I am planning to try the schematic on the l297 datasheet. I'm glad to hear that this one worked well for you! I have a few questions about it....

1. As i am planning to control the l297 from the arduino board, can i just use 5V output from that to power the l297 or do you suggest an external power supply using the 7805??

2. In the schematic there is a .33 capacitor and 22K resistor connected to the 'osc' pin. What is their purpose??

3. I'm new to electronics. I will investigate tonight, but perhaps you can explain... what is a trimpot and how do i connect it to the vref pin?? How do I know when it is adjusted right??

4. Am i right that the l297/l298 setup is for bipolar steppers only?? If so, have you tried some other setup using the l297 with unipolar steppers??

If you can answer any of these questions, I would be very grateful! Thanks / Jonathan
my hobby --  www.jonathanbryan.com

my life --  www.ifranks.com  [link]www.silver-collector.com[/link] [link]www.da

admin

hi jonathan

1. The 5v cominoug from arduino when connected to the USB are supplied from the computer. this means that if you overload it you risk damaging the computer (altough it's a very remote risk)
Whenever you plan to power anything bigger than a couple of LED use an external power supply. Anyway motors (unless tiny) should not be powered from the regulated 5V supply but should use the unregulated voltage supplied to the board (this usually floats between 7.5 and 9v)

2. Going from memory the OSC pin determines the PWM frequency used to drive the motors. if you change those values you change the pwm freq.

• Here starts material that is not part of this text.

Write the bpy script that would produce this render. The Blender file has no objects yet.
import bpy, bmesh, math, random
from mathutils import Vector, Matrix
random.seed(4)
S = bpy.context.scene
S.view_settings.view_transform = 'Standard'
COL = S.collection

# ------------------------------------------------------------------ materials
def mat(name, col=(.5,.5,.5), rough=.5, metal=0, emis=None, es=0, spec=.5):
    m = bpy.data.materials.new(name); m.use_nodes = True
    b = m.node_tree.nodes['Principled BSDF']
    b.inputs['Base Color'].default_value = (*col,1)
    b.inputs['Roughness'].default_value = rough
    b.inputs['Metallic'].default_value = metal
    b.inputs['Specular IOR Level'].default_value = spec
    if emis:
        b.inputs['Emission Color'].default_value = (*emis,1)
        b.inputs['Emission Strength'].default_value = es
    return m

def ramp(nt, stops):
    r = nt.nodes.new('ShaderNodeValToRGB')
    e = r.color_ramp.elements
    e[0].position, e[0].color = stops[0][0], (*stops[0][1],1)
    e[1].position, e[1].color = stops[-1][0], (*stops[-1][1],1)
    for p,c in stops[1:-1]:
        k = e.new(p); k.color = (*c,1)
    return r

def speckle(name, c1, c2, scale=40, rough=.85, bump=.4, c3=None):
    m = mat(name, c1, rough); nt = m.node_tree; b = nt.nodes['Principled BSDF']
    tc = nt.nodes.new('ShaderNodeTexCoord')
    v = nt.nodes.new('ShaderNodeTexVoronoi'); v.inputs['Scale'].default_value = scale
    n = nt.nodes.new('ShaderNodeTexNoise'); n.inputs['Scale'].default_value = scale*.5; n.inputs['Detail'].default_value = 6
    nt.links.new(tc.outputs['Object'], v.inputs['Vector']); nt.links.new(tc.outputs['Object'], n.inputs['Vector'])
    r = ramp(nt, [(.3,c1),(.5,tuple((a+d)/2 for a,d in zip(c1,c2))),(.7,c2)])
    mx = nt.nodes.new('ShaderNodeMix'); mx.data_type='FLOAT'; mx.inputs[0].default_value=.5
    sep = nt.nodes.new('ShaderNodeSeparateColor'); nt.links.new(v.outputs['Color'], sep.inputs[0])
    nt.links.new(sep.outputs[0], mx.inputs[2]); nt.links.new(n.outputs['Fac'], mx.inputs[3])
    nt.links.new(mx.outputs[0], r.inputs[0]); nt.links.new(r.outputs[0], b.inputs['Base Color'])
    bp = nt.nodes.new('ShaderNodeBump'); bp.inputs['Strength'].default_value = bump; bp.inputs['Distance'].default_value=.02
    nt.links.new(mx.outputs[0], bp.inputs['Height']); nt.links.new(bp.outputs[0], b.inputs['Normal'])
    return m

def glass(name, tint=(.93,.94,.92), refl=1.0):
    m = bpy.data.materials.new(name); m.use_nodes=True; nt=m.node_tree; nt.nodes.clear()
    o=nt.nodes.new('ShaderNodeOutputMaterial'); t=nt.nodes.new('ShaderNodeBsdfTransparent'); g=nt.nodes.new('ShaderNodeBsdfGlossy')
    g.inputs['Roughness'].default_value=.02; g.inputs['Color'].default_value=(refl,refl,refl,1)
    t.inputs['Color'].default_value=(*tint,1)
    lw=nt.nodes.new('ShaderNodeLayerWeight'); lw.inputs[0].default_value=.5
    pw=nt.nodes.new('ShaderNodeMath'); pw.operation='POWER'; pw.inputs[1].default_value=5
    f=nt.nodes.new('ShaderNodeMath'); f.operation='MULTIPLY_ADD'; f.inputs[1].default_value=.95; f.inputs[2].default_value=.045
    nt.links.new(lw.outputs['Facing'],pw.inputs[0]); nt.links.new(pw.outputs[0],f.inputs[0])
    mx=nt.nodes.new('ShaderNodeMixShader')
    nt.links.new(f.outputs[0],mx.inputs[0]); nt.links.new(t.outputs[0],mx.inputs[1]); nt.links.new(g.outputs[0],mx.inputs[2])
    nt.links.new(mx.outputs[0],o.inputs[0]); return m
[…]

3. a trimpot is a potentiometre that can be adjusted with a screwdriver. connect one end of the trimpot to 5v, the other end to ground and the pin in the middle to vref. tweak until the motor runs smoothly

4. You can use it with unipolars. you'll have to hook up the motor in a different way. (look http://www.st.com/stonline/products/literature/an/1734.pdf here for details)

you can drive the 298 directly from arduino if you dont need any of the sofisticated features it has.

for simple circuits a nice L293D (D not E or B) has power drivers and diodes integrated..  you can see a circuit here http://www.potemkin.org/cms/Pid/StepperMotor

massimo




Daniel

#4
Jan 28, 2006, 05:03 am Last Edit: Jan 28, 2006, 05:06 am by Daniel Reason: 1
for power, you need a separate supply (in the manufacturer's schematic they specify 36V, but I uses 12V/2A), and from this suply you can just drop in a 5V regulator for the L297, an LM78L05 or a LM7805 will work fine.  As Massimo says, you shouldn't load the Arduino with anything more than a few milliamps! The driver will draw such large currents that connecting it's power suply to the Arduino's risks passing the power supply transients back to the Arduino.